[Given instruction]
Show, in full, each line of the data that contains "scene".

----

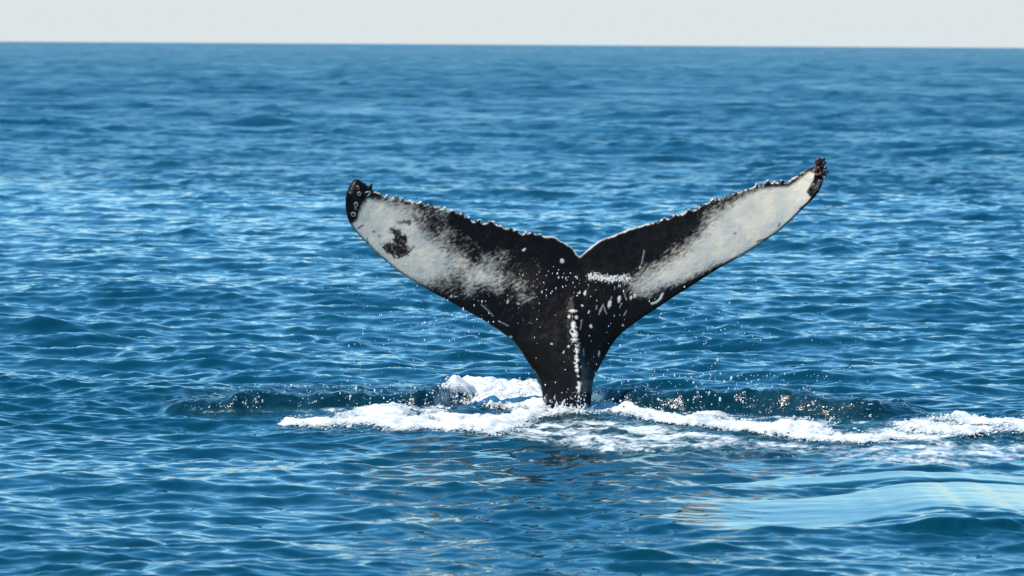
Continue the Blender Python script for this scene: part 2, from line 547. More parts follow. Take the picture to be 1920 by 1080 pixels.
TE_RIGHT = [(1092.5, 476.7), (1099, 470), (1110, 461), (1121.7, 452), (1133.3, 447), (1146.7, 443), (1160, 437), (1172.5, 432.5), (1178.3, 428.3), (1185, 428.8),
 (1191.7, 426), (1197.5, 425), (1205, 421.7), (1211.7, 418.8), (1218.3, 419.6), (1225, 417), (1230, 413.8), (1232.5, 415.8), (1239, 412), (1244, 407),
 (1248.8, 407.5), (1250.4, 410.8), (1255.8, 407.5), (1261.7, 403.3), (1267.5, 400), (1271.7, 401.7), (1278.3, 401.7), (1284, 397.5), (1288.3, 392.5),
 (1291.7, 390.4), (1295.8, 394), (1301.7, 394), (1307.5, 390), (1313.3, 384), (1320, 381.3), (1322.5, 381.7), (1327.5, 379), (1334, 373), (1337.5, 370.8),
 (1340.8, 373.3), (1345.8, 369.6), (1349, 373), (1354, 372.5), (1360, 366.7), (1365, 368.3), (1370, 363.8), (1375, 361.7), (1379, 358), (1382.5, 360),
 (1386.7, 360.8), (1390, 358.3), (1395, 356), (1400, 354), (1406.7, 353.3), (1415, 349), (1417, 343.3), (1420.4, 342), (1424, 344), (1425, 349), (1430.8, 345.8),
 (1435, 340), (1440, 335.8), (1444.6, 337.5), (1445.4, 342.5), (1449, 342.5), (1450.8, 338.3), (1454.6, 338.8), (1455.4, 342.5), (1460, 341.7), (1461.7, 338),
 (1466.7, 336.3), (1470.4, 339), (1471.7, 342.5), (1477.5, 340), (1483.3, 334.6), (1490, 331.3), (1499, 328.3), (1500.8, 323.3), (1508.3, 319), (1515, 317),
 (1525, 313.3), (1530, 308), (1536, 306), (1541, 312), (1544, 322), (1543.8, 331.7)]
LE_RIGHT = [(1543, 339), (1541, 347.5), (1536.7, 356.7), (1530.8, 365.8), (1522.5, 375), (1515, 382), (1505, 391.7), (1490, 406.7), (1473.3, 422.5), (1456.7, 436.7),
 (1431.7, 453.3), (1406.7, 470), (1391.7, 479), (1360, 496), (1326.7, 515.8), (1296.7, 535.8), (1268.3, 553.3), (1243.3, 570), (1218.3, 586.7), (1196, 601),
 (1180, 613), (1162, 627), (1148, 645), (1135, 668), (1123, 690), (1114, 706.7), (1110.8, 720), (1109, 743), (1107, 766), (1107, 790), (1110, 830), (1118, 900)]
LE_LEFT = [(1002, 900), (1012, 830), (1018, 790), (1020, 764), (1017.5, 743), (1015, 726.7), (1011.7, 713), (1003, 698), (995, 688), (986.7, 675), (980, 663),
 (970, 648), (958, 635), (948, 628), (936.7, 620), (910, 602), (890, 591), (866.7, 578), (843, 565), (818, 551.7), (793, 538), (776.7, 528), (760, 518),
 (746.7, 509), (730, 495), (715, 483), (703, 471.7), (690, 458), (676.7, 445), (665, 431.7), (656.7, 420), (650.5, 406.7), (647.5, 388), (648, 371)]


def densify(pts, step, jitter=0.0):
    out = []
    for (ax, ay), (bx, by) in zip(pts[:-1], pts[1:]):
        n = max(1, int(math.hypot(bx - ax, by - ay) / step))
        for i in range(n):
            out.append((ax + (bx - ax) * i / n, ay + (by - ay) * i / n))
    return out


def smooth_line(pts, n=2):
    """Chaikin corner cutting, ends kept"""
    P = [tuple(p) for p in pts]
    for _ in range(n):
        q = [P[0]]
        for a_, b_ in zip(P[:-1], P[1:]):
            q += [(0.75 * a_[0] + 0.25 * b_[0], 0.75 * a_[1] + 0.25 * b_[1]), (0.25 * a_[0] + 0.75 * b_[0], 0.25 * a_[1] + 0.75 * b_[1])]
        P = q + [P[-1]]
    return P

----

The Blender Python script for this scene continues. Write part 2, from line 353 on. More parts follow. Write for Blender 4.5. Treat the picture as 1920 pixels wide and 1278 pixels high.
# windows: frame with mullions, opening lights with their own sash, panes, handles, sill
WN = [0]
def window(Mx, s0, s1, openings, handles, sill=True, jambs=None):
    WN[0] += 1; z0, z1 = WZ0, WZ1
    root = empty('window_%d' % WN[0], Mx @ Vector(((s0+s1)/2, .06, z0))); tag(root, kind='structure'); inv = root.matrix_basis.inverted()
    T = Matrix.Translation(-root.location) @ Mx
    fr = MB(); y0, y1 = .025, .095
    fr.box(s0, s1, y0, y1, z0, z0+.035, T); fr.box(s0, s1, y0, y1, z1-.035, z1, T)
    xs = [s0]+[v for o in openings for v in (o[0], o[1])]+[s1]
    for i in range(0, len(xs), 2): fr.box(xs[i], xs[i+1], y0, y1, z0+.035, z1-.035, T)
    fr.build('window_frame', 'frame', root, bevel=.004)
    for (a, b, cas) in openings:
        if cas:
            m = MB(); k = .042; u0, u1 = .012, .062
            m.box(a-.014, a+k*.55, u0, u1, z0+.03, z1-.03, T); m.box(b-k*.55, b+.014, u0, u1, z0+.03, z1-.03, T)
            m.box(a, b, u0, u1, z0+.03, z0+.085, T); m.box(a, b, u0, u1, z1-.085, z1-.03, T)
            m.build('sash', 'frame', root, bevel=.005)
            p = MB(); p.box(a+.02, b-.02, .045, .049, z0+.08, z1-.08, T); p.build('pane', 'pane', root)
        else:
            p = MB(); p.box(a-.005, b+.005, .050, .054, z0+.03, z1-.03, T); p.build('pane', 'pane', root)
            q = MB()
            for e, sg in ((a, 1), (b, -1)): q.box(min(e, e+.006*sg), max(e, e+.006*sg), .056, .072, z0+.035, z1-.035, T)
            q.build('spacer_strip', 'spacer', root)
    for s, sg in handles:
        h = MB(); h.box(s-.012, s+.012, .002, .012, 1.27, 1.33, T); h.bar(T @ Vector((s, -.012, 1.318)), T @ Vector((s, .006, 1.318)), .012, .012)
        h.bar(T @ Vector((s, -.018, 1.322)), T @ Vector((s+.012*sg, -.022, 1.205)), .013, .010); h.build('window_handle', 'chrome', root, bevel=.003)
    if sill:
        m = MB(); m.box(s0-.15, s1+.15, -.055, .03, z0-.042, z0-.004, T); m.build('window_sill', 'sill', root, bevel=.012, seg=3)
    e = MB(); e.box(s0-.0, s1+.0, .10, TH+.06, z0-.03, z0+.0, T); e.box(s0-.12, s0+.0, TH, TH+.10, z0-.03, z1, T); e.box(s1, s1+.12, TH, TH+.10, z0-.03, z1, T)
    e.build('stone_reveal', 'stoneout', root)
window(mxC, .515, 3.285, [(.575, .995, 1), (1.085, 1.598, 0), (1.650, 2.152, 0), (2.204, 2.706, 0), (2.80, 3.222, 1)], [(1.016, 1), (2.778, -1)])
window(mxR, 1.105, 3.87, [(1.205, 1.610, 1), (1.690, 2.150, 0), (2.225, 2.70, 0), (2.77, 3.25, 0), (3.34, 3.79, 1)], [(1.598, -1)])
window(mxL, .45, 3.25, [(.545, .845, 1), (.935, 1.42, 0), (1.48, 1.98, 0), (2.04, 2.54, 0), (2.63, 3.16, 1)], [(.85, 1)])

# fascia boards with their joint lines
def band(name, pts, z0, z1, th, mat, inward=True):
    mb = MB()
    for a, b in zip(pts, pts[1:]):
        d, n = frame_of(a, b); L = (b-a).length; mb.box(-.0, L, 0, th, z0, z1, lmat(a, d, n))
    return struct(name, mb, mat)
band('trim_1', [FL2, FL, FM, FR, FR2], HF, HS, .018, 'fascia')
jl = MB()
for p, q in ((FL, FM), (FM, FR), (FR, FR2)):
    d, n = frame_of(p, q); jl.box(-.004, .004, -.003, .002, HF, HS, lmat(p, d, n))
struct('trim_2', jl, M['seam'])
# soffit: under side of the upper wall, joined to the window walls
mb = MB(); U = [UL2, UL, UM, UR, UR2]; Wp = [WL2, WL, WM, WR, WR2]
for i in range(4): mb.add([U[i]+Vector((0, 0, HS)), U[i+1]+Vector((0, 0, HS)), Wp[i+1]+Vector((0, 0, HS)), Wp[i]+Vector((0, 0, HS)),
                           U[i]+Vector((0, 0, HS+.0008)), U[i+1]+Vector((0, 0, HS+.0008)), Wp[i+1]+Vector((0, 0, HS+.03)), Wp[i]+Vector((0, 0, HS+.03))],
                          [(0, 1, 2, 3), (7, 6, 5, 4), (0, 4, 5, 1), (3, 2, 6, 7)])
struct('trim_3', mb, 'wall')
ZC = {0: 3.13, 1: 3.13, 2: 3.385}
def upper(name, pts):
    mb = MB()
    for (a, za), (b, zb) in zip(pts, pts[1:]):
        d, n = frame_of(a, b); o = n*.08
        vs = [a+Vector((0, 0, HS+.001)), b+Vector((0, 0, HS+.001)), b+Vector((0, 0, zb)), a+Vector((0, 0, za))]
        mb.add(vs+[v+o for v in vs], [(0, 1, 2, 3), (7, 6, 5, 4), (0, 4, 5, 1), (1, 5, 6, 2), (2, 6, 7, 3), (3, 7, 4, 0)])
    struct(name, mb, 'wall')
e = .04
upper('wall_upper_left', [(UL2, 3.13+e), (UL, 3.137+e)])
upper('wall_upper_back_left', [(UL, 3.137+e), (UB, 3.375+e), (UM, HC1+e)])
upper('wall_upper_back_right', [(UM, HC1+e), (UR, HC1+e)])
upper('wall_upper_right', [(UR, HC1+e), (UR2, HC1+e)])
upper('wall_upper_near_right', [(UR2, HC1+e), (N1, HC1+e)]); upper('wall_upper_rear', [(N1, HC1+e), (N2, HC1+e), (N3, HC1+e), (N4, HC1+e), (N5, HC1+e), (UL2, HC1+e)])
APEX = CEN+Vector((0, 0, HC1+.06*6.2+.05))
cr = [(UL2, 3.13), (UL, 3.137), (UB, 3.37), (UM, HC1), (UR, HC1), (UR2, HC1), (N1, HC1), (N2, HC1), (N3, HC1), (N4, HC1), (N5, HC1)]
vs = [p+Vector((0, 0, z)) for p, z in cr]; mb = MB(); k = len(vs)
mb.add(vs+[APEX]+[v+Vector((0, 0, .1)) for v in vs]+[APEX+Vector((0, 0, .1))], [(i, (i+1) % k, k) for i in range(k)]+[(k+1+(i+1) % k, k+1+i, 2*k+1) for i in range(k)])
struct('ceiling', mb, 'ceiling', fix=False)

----

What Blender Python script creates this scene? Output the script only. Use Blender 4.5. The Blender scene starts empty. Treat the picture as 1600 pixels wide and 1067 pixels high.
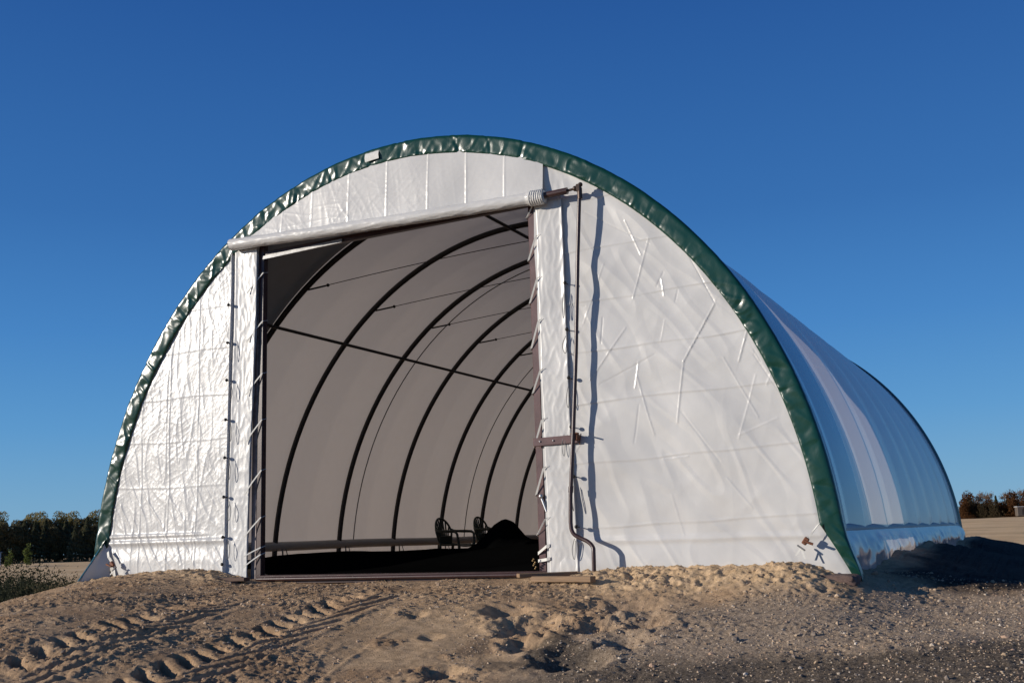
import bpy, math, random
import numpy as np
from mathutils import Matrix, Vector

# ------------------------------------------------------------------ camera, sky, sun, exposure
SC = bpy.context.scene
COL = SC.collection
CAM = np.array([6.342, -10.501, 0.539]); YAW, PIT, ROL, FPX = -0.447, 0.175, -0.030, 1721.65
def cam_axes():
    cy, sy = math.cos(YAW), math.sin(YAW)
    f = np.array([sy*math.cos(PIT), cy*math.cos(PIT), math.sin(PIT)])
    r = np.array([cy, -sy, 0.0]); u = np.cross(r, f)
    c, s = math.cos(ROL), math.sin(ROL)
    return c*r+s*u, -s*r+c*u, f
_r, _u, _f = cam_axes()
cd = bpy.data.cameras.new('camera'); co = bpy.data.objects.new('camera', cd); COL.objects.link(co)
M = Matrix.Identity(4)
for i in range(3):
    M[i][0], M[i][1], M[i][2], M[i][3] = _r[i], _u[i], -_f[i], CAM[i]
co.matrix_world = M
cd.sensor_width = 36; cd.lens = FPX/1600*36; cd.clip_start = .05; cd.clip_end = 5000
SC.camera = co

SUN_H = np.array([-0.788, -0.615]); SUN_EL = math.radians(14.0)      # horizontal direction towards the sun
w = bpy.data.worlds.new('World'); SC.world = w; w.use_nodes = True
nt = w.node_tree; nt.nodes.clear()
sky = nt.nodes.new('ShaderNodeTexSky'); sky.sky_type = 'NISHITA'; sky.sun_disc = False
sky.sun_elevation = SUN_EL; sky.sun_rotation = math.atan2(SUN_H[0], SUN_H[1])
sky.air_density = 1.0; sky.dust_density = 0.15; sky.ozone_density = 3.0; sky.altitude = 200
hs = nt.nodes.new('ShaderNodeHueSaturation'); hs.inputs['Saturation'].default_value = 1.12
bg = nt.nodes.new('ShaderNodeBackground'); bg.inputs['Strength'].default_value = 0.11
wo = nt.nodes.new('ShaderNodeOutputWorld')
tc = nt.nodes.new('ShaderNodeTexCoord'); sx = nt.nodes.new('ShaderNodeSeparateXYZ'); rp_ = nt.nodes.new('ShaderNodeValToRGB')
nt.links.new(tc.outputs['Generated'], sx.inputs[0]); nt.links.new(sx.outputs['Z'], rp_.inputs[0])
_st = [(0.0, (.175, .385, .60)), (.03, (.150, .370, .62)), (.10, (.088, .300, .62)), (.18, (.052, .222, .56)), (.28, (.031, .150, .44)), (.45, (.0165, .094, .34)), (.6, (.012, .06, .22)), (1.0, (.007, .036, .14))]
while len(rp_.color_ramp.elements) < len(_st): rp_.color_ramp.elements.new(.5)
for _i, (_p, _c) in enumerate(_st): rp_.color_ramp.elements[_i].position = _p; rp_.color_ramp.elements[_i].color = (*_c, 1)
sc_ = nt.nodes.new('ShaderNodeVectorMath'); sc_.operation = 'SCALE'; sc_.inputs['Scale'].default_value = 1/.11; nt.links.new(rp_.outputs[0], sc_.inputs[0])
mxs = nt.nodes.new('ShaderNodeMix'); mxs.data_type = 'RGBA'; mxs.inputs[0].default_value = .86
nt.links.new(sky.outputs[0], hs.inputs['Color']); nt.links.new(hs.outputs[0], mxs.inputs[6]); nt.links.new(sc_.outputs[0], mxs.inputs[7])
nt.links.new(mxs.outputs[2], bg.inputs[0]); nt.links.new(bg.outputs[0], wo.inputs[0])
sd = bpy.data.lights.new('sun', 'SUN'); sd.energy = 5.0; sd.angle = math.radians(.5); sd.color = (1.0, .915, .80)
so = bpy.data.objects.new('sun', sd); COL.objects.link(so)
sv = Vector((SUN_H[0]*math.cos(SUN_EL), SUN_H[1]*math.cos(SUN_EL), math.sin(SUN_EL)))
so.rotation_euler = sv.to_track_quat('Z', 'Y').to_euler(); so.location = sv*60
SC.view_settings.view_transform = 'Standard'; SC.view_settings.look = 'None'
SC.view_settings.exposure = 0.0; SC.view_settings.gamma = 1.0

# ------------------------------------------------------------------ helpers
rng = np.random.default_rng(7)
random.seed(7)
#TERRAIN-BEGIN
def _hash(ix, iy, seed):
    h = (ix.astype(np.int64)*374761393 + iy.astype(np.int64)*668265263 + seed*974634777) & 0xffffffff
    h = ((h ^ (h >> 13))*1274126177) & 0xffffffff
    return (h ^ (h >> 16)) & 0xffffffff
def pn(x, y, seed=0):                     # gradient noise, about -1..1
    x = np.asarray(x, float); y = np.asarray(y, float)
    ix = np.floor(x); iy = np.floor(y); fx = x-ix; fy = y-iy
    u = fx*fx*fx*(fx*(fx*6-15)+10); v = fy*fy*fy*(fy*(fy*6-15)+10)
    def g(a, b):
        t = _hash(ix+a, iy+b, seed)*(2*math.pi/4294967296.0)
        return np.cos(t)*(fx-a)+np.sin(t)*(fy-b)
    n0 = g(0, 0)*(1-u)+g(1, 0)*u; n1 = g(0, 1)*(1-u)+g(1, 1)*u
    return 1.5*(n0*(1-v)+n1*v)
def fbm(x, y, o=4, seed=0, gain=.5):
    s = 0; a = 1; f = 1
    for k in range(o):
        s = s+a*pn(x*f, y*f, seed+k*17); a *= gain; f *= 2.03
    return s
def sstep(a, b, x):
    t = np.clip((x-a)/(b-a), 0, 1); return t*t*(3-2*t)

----

[The output]
Continue the Blender Python script for this scene: part 2, from line 547. More parts follow. Take the picture to be 1920 by 1080 pixels.
The Blender Python script for this scene continues. Write part 2, from line 353 on. More parts follow. Write for Blender 4.5. Treat the picture as 1920 pixels wide and 1278 pixels high.
What Blender Python script creates this scene? Output the script only. Use Blender 4.5. The Blender scene starts empty. Treat the picture as 1600 pixels wide and 1067 pixels high.
SC = bpy.context.scene